**Goal of the exercise**
Pictures stay out of the copy; restate everything else in the material exactly.

**Supplied information**
((
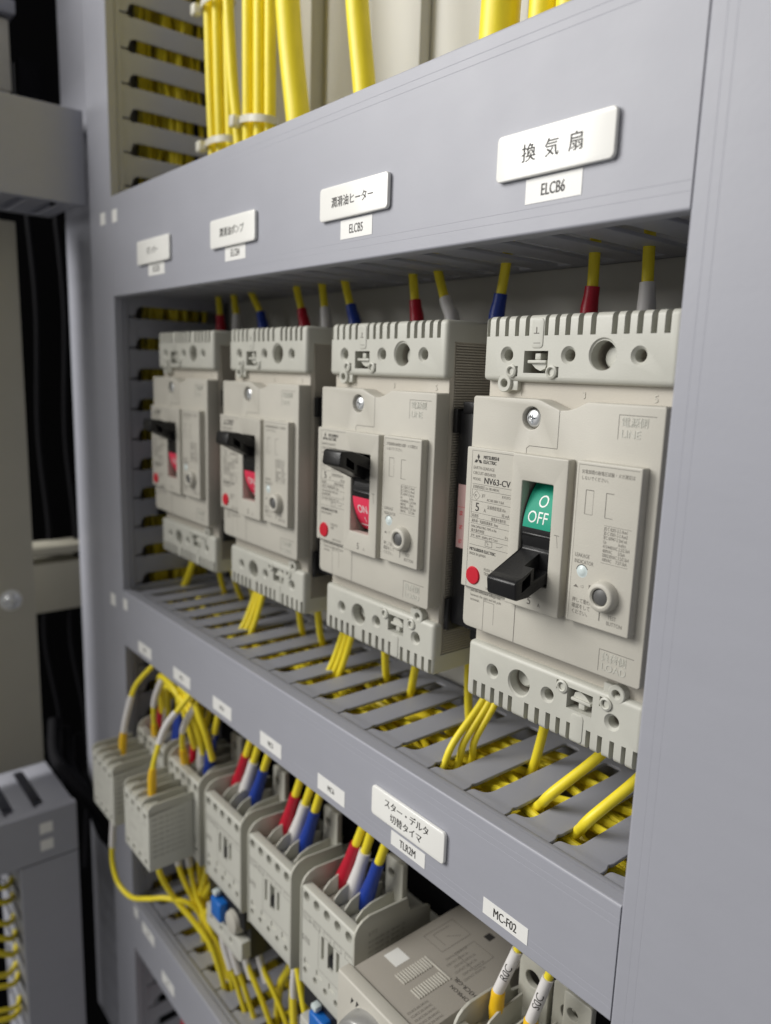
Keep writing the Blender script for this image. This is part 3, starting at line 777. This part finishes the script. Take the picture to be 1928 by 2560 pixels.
# ------------------------------------------------------------------ contactors
def side_poly(ztop=0):
    return [(0, -53), (0, -1.5), (.7, 1.2), (2.2, 3.4), (4.5, 5.0), (8.2, 6), (31, 4.6), (32.2, -2.5), (44, -4.8), (45.5, -6), (46, -16), (47, -30), (70, -34), (70, -59), (8, -59), (8, -55), (1, -53.6)]
def body_poly():
    return [(.4, -.6), (1.0, .2), (5.4, .2), (6, -7), (36, -7), (36, -17), (46, -18), (46.5, -32), (70, -35), (70, -58.5), (8.2, -58.5), (8.2, -54.6), (.4, -52.6)]
def contactor(label, loc, kind=0):
    o = empty('contactor', label, 'contactor', loc, 'row of grey contactors')
    me = MB().prism(body_poly(), 1.3, 42.1, YZ, .3).mesh()
    ct = MB()
    for i in range(5): ct.cyl((5.0 + i * 8.4, -2, -4.0), (5.0 + i * 8.4, 4.8, -4.0), 2.6, n=20)
    for i in range(5): ct.cyl((4.6 + i * 8.5, -2, -44.6), (4.6 + i * 8.5, 5, -44.6), 1.8, n=16)
    for x0, x1, z0, z1 in ((17.6, 20, -29.4, -17), (22.9, 27.4, -30.6, -16.8), (29.6, 32, -28, -17.4)): ct.box(x0, x1, -2, 4, z0, z1)
    for i in range(4): ct.box(3.6 + i * 10.2, 8.2 + i * 10.2, -2, .9, -41, -37.6)
    me = boolean(me, ct.mesh())
    link('housing', me, M['contf'], o, 35)
    for x0 in (0, 42.1):
        MB().prism(side_poly(), x0, x0 + 1.3, YZ, .25).build('side_wall', M['cont'], o)
    for i in range(4):
        x = 8.9 + i * 8.5
        MB().prism([(6.2, -7), (6.4, -4), (8, -.6), (11, 2), (16, 3.6), (29.9, 4), (29.9, -7)], x - .45, x + .45, YZ, .15).build('barrier', M['cont'], o)
    mb = MB()
    for i in range(5): mb.box(1.6 + i * 8.5, 8.0 + i * 8.5, 6.3, 14, -7.4, -5.2, .4)
    mb.build('terminal_block', M['cont'], o)
    ms = MB()
    for i in range(5): ms.lathe([(0, 2.6), (1, 2.6), (1.4, 2), (1.5, 0)], (4.8 + i * 8.5, 21, -6.8), (0, 0, 1), 16)
    ms.build('terminal_screw', M['metal'], o)
    fl = sheet([rrect(28.4, 40.6, -8, 20, 1.2), circ(32.6, 12, 2.4)], 3.2, .4, lambda u, v, w: (u, 29.5 + w, v))
    link('mounting_lug', fl, M['cont'], o)
    for i in range(5): link('access_shade', shared.setdefault('acc%d' % i, MB().lathe([(0, 2.58), (.02, 0)], (5.0 + i * 8.4, 4.75, -4.0)).mesh()), M['inkgrey'], o)  # grey discs paint the shade of deeper screw holes
    MB().box(23.3, 27, .9, 3.8, -30, -24, .5).build('slider', M['black'], o)
    t = TX()
    for i in range(5): t.frame(2.6 + i * 8.4, 8.2 + i * 8.4, -16.2, -13.4, .22)
    t.b('S-T12', 1.8, -28.6, 4.4, .6, w=.1).t('1/L1  3/L2  5/L3  13', 3, -15.6, 1.9, .9)
    t.t('2/T1', 3, -40, 1.6, .9).rule(15.5, -16, 15.5, -36, .2).rule(15.5, -36, 40.5, -36, .2).rule(1.6, -12.6, 41.8, -12.6, .25)
    t.build('lettering', M['inkgrey'], o, .36)
    for s_ in (1,):
        t = TX()
        for i in range(7): t.t('AC-3  200-220V  13A   380-440V  12A', 0, -8 - i * 2.6, 1.7, .8)
        t.t('S-T12', 0, -4.2, 2.6, .8)
        t.build('side_print', M['inkgrey'], o, 0, lambda c: Vector((43.44, 8 + c.x, c.z)))
    return o
cl = ['grey contactor at the far left, behind the first front block', 'grey contactor second from left, behind the nearer front block', 'grey contactor under the tape label MC4',
      'grey contactor under the tape label MC5', 'grey contactor under the tape label MC6, beside the timer']
CX = [-478.5, -428.2, -377.4, -326.6, -275.0]
c0 = contactor(cl[0], (CX[0], 0, -244.2))
for i in range(1, 5): dup(c0, (CX[i], 0, -244.2), cl[i])
dup(c0, (-172, 1.5, -244.2), 'grey contactor under the tape label MC-F02, at the bottom right')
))
**Exercise solution**
Keep writing the Blender script for this image. This is part 3, starting at line 777. This part finishes the script. Take the picture to be 1928 by 2560 pixels.
# ------------------------------------------------------------------ contactors
def side_poly(ztop=0):
    return [(0, -53), (0, -1.5), (.7, 1.2), (2.2, 3.4), (4.5, 5.0), (8.2, 6), (31, 4.6), (32.2, -2.5), (44, -4.8), (45.5, -6), (46, -16), (47, -30), (70, -34), (70, -59), (8, -59), (8, -55), (1, -53.6)]
def body_poly():
    return [(.4, -.6), (1.0, .2), (5.4, .2), (6, -7), (36, -7), (36, -17), (46, -18), (46.5, -32), (70, -35), (70, -58.5), (8.2, -58.5), (8.2, -54.6), (.4, -52.6)]
def contactor(label, loc, kind=0):
    o = empty('contactor', label, 'contactor', loc, 'row of grey contactors')
    me = MB().prism(body_poly(), 1.3, 42.1, YZ, .3).mesh()
    ct = MB()
    for i in range(5): ct.cyl((5.0 + i * 8.4, -2, -4.0), (5.0 + i * 8.4, 4.8, -4.0), 2.6, n=20)
    for i in range(5): ct.cyl((4.6 + i * 8.5, -2, -44.6), (4.6 + i * 8.5, 5, -44.6), 1.8, n=16)
    for x0, x1, z0, z1 in ((17.6, 20, -29.4, -17), (22.9, 27.4, -30.6, -16.8), (29.6, 32, -28, -17.4)): ct.box(x0, x1, -2, 4, z0, z1)
    for i in range(4): ct.box(3.6 + i * 10.2, 8.2 + i * 10.2, -2, .9, -41, -37.6)
    me = boolean(me, ct.mesh())
    link('housing', me, M['contf'], o, 35)
    for x0 in (0, 42.1):
        MB().prism(side_poly(), x0, x0 + 1.3, YZ, .25).build('side_wall', M['cont'], o)
    for i in range(4):
        x = 8.9 + i * 8.5
        MB().prism([(6.2, -7), (6.4, -4), (8, -.6), (11, 2), (16, 3.6), (29.9, 4), (29.9, -7)], x - .45, x + .45, YZ, .15).build('barrier', M['cont'], o)
    mb = MB()
    for i in range(5): mb.box(1.6 + i * 8.5, 8.0 + i * 8.5, 6.3, 14, -7.4, -5.2, .4)
    mb.build('terminal_block', M['cont'], o)
    ms = MB()
    for i in range(5): ms.lathe([(0, 2.6), (1, 2.6), (1.4, 2), (1.5, 0)], (4.8 + i * 8.5, 21, -6.8), (0, 0, 1), 16)
    ms.build('terminal_screw', M['metal'], o)
    fl = sheet([rrect(28.4, 40.6, -8, 20, 1.2), circ(32.6, 12, 2.4)], 3.2, .4, lambda u, v, w: (u, 29.5 + w, v))
    link('mounting_lug', fl, M['cont'], o)
    for i in range(5): link('access_shade', shared.setdefault('acc%d' % i, MB().lathe([(0, 2.58), (.02, 0)], (5.0 + i * 8.4, 4.75, -4.0)).mesh()), M['inkgrey'], o)  # grey discs paint the shade of deeper screw holes
    MB().box(23.3, 27, .9, 3.8, -30, -24, .5).build('slider', M['black'], o)
    t = TX()
    for i in range(5): t.frame(2.6 + i * 8.4, 8.2 + i * 8.4, -16.2, -13.4, .22)
    t.b('S-T12', 1.8, -28.6, 4.4, .6, w=.1).t('1/L1  3/L2  5/L3  13', 3, -15.6, 1.9, .9)
    t.t('2/T1', 3, -40, 1.6, .9).rule(15.5, -16, 15.5, -36, .2).rule(15.5, -36, 40.5, -36, .2).rule(1.6, -12.6, 41.8, -12.6, .25)
    t.build('lettering', M['inkgrey'], o, .36)
    for s_ in (1,):
        t = TX()
        for i in range(7): t.t('AC-3  200-220V  13A   380-440V  12A', 0, -8 - i * 2.6, 1.7, .8)
        t.t('S-T12', 0, -4.2, 2.6, .8)
        t.build('side_print', M['inkgrey'], o, 0, lambda c: Vector((43.44, 8 + c.x, c.z)))
    return o
cl = ['grey contactor at the far left, behind the first front block', 'grey contactor second from left, behind the nearer front block', 'grey contactor under the tape label MC4',
      'grey contactor under the tape label MC5', 'grey contactor under the tape label MC6, beside the timer']
CX = [-478.5, -428.2, -377.4, -326.6, -275.0]
c0 = contactor(cl[0], (CX[0], 0, -244.2))
for i in range(1, 5): dup(c0, (CX[i], 0, -244.2), cl[i])
dup(c0, (-172, 1.5, -244.2), 'grey contactor under the tape label MC-F02, at the bottom right')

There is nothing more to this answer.